When you imagine a Disney employee – what job do you picture? An animator? A parks employee? A Disney store salesperson? While those are all definitely cast member positions, there are actually a ton of different departments and roles within Disney, many you’ve probably never heard of. Thus, One Day at Disney, a series designed to take you into the wide world of the Walt Disney Company.

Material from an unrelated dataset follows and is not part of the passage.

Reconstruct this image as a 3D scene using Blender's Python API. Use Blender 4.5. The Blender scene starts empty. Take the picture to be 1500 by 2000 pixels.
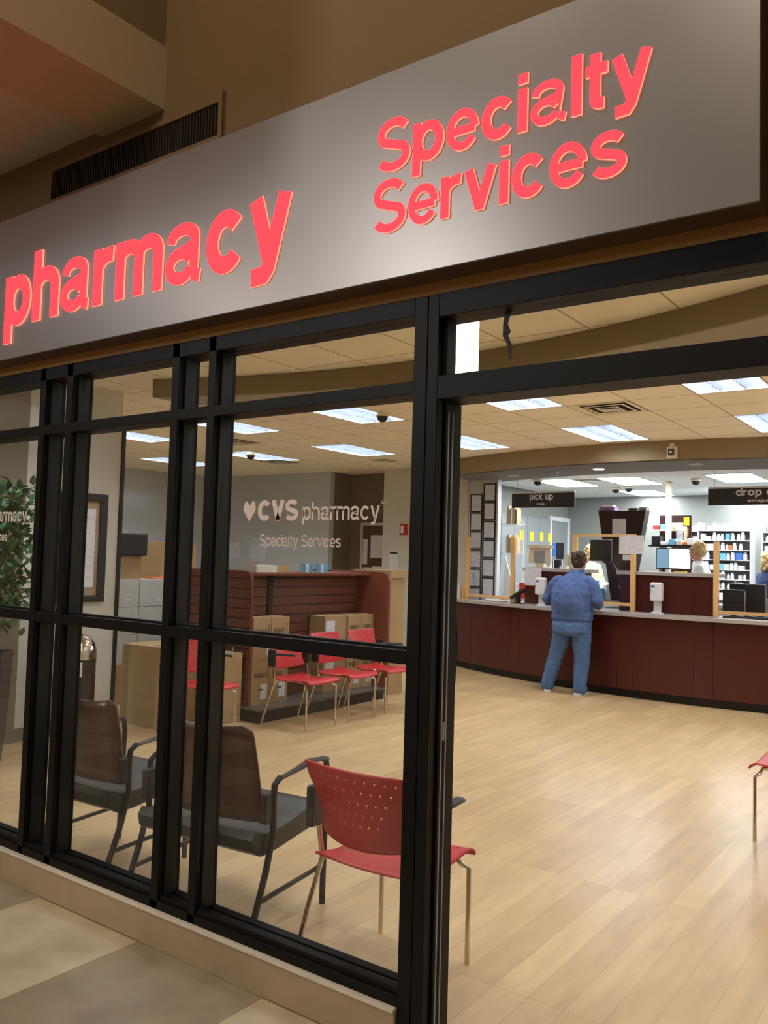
import bpy, math, random
from mathutils import Vector, Matrix
random.seed(7)
sc = bpy.context.scene
COL = sc.collection
PI = math.pi

# ------------------------------------------------------------------ camera
F_PX, YAW, PITCH, ROLL, EYE = 1647.9, -0.627764, 0.0546444, 0.0284262, 1.62
fw = Vector((math.sin(YAW)*math.cos(PITCH), math.cos(YAW)*math.cos(PITCH), math.sin(PITCH)))
r0 = Vector((math.cos(YAW), -math.sin(YAW), 0)); u0 = r0.cross(fw)
rt = r0*math.cos(ROLL)+u0*math.sin(ROLL); up = -r0*math.sin(ROLL)+u0*math.cos(ROLL)
cd = bpy.data.cameras.new('camera'); cam = bpy.data.objects.new('camera', cd); COL.objects.link(cam)
cd.sensor_fit = 'HORIZONTAL'; cd.sensor_width = 36; cd.lens = 36*F_PX/1500; cd.clip_start = .05
M = Matrix((rt, up, -fw)).transposed().to_4x4(); M.translation = Vector((0, 0, EYE)); cam.matrix_world = M
sc.camera = cam

# ------------------------------------------------------------------ world, exposure, lamp strengths, fill lights
w = bpy.data.worlds.new('world'); sc.world = w; w.use_nodes = True
w.node_tree.nodes['Background'].inputs[0].default_value = (.9, .8, .65, 1)
w.node_tree.nodes['Background'].inputs[1].default_value = 0.02
sc.view_settings.view_transform = 'Standard'; sc.view_settings.look = 'None'
sc.view_settings.exposure = 0.43; sc.view_settings.gamma = 1
sc.view_settings.use_curve_mapping = False
TROF = 45.0      # waiting-room lamp tubes
PHARM = 17.0      # dispensary light panels
def area(name, loc, size, power, col=(1, .85, .65), rot=(0, 0, 0), spread=PI):
    l = bpy.data.lights.new(name, 'AREA'); l.shape = 'RECTANGLE'; l.size, l.size_y = size; l.energy = power; l.color = col; l.spread = spread
    o = bpy.data.objects.new(name, l); COL.objects.link(o); o.location = loc; o.rotation_euler = rot; return o
area('hall_fill', (-.6, -.6, 5.6), (1.2, 1.2), 42, (1, .84, .66))  # unseen area lights without fixtures, added to light the hall
area('hall_fill', (-4.8, -.2, 3.55), (.5, .5), 14, (1, .86, .68))
area('hall_fill', (-2.4, .6, 5.6), (.6, .6), 20, (1, .84, .66))

# ------------------------------------------------------------------ materials
def lin(c):
    return tuple(((v/255)/12.92 if v/255 <= .04045 else ((v/255+.055)/1.055)**2.4) for v in c)
def mat(name, rgb, rough=.6, metal=0., noise=0., nscale=8., bump=0., bscale=60., emit=None, estr=1., spec=.5, aniso=None):
    m = bpy.data.materials.new(name); m.use_nodes = True; nt = m.node_tree; N, L = nt.nodes, nt.links
    b = N['Principled BSDF']; c = lin(rgb) if max(rgb) > 1 else rgb
    b.inputs['Base Color'].default_value = (*c, 1); b.inputs['Roughness'].default_value = rough; b.inputs['Metallic'].default_value = metal
    b.inputs['Specular IOR Level'].default_value = spec
    tc = N.new('ShaderNodeTexCoord')
    if noise > 0:
        n = N.new('ShaderNodeTexNoise'); n.inputs['Scale'].default_value = nscale; n.inputs['Detail'].default_value = 4
        mp = N.new('ShaderNodeMapping'); L.new(tc.outputs['Object'], mp.inputs[0]); L.new(mp.outputs[0], n.inputs['Vector'])
        if aniso: mp.inputs['Scale'].default_value = aniso
        mx = N.new('ShaderNodeMix'); mx.data_type = 'RGBA'
        mx.inputs['A'].default_value = (*[v*(1-noise) for v in c], 1); mx.inputs['B'].default_value = (*[min(1, v*(1+noise)) for v in c], 1)
        L.new(n.outputs['Fac'], mx.inputs['Factor']); L.new(mx.outputs['Result'], b.inputs['Base Color'])
    if bump > 0:
        n2 = N.new('ShaderNodeTexNoise'); n2.inputs['Scale'].default_value = bscale; L.new(tc.outputs['Object'], n2.inputs['Vector'])
        bp = N.new('ShaderNodeBump'); bp.inputs['Strength'].default_value = bump; bp.inputs['Distance'].default_value = .01
        L.new(n2.outputs['Fac'], bp.inputs['Height']); L.new(bp.outputs[0], b.inputs['Normal'])
    if emit:
        e = lin(emit) if max(emit) > 1 else emit
        b.inputs['Emission Color'].default_value = (*e, 1); b.inputs['Emission Strength'].default_value = estr
    return m
def glass_mat(name, tint=(1, 1, 1), rough=0.0, ior=1.5, extra=0.):
    m = bpy.data.materials.new(name); m.use_nodes = True; nt = m.node_tree; N, L = nt.nodes, nt.links
    N.remove(N['Principled BSDF']); out = N['Material Output']
    t = N.new('ShaderNodeBsdfTransparent'); t.inputs[0].default_value = (*tint, 1)
    g = N.new('ShaderNodeBsdfGlossy'); g.inputs['Roughness'].default_value = rough
    f = N.new('ShaderNodeFresnel'); gm = N.new('ShaderNodeNewGeometry'); mi = N.new('ShaderNodeMix'); mi.data_type = 'FLOAT'   # same reflectance on both faces of the sheet
    mi.inputs['A'].default_value = ior; mi.inputs['B'].default_value = 1/ior; L.new(gm.outputs['Backfacing'], mi.inputs['Factor']); L.new(mi.outputs['Result'], f.inputs[0])
    mx = N.new('ShaderNodeMixShader'); L.new(f.outputs[0], mx.inputs[0]); L.new(t.outputs[0], mx.inputs[1]); L.new(g.outputs[0], mx.inputs[2])
    L.new(mx.outputs[0], out.inputs[0]); return m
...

The documentary includes the stories of 10 employees across the company:
- Eric Baker – Imagineer specializing in props
- Ashley Girdich – Imagineer focused on research and development, particularly with robotics
- Eric Goldberg – Animator best known for creating Aladdin‘s Genie
- Mark Gonzales – Disneyland Railroad conductor
- Grace Lee – Illustration manager at Disney Worldwide Publishing
- Zama Magudulela – Actor in the Madrid tour of The Lion King
- Ryan Meinerding – Head of visual development at Marvel
- Dr. Natalie MyIniczenko – Veterinarian at Walt Disney World
- Jerome Ranft – Pixar artist and sculptor
- Robin Roberts – broadcaster and co-host of Good Morning America
Additionally, the documentary expanded to include 52 shorts – one each featuring another employee at the company.
MY REVIEW: ★★☆☆☆
The Good
- Seeing such a diverse group of roles and employees was really great; I went in assuming they’d focus too much on execs and not enough on creatives/boots-on-the-ground cast members
- Sterling K. Brown’s narration – I saw a lot of reviews were mixed on him for being too serious for the subject matter. But personally, I think it worked. If he had been too chipper it would’ve put an already corny documentary into overdrive.
The Not-So-Good
- As I mentioned above, cheese cheese cheese. It seems silly to say, but this documentary just felt like watching a commercial for Disney. Obviously everything they make is designed to make the company look good, but if you’re aware of that while viewing, it’s not doing its job effectively.
- Based on the title, I expected each segment to show a day in the life of each role at Disney. Instead, each segment focused more on their “Disney backstories” and memories. I also think aligning closer to the title would’ve helped a lot with the point above about the commercial feel to it.
Overall Impression
Overall, I unfortunately think One Day at Disney missed the mark. The concept was really a winner – follow different jobs over the course of a day at Disney and see how many diverse people do such wildly different things to make magic. But in execution, this was PR fluff that swung between corny and just boring. Unfortunately, I wouldn’t recommend this documentary to anyone on the fence about watching – there’s too much other good content on Disney+ to spend your time on this one.